En développant une fascination morbide pour ces anti-héros, que le spectateur suit de cloaque en cloaque et de mauvais coup en mauvais coup, sans la moindre possibilité d’échappatoire ou de rémission, Corman anticipe avec Bloody Mama le nihilisme des films des années qui suivront ; on pense par exemple beaucoup à La dernière maison sur la gauche de Wes Craven (1972). Ce nihilisme et cette misanthropie latente – directement hérités des Tueurs de la lune de miel de Kastle – sont d’ailleurs encore renforcés par la vision qu’a Corman de ses contemporains, tels que ces badauds qui se réunissent pour pique-niquer devant la maison où est en train de se dérouler une fusillade mortelle entre la police et la famille Barker… Un humour très noir au service d’un film fascinant, qui traverse les décennies avec une aisance confondante.
Le Combo Blu-ray + DVD + Livret
[4/5]
Disponible en Blu-ray chez ESC Éditions, Bloody Mama s’offre donc un lifting Haute-Définition plutôt attendu par les amoureux du cinéma américain des années 70. Et comme toujours avec l’éditeur, il n’y aura pas grand-chose à redire du côté du master, aussi bien côté image que côté son : ESC nous propose une édition HD de très bonne tenue. Le film de Roger Corman est présenté dans son format d’origine, en 1080p et dans sa version « intégrale ». L’éditeur a pris soin de préserver la granulation argentique du 35MM, proposant même par moment un piqué surprenant et de belles couleurs bien éclatantes. On notera quelques petits « décrochages » épars, mais l’ensemble s’avère tout à fait resplendissant, et même clairement enthousiasmant. Du côté des enceintes, le mixage audio VF / VO est proposé en DTS-HD Master Audio 2.0 mono d’origine, et se révèle parfaitement équilibré, clair, net et précis, sans sensation de souffle ou de voix « étouffées ». Du très beau travail technique.

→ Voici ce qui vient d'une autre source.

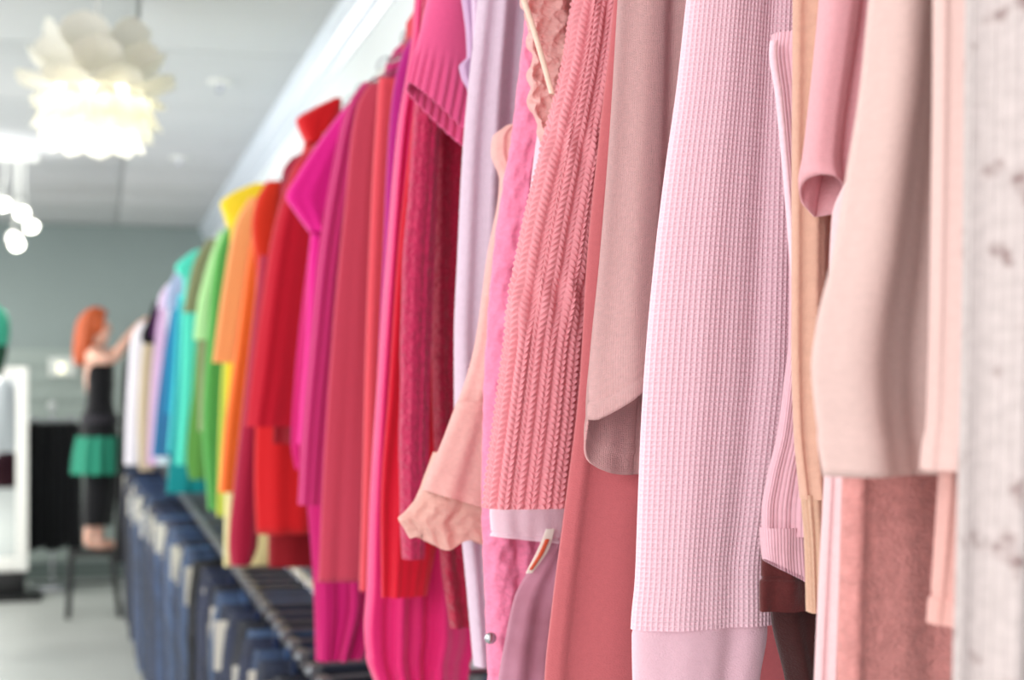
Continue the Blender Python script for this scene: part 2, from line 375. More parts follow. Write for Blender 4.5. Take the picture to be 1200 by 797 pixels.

Côté suppléments, on trouvera tout d’abord un livret inédit rédigé par Marc Toullec et intitulé « Roger Corman – Les années de plomb », qui reviendra dans le détail sur le film tout en le replaçant au cœur de la carrière de Roger Corman. On continuera ensuite sur la galette proprement dite, avec une présentation du film par Alexandre Jousse (21 minutes), qui s’attardera tout d’abord sur la véritable histoire de Ma Barker, et aux différentes références qui lui ont été faites dans la culture populaire, à la TV, au cinéma ou même dans la musique. En voix off, il s’attardera ensuite sur le film de Roger Corman, sur les acteurs du film et la méthode « Actor’s Studio », ainsi que sur les libertés prises par le film avec la réalité. Il terminera en revenant sur l’héritage immédiat du film : Boxcar Bertha et la trilogie des « Mamas » : Big Bad Mama (Super Nanas, 1974), Crazy Mama (1975) et Big Bad Mama II (Super Nanas 2, 1987). On continuera ensuite avec un entretien avec Roger Corman (15 minutes), qui reviendra sur le financement du film ainsi que sur le tournage de certaines séquences. Il se remémorera également de l’implication de Shelley Winters dans le film, et abordera un par un ses souvenirs de tous les acteurs du film. On terminera enfin avec une galerie de photos contenant des images de scènes coupées au montage, ainsi qu’avec la traditionnelle bande-annonce.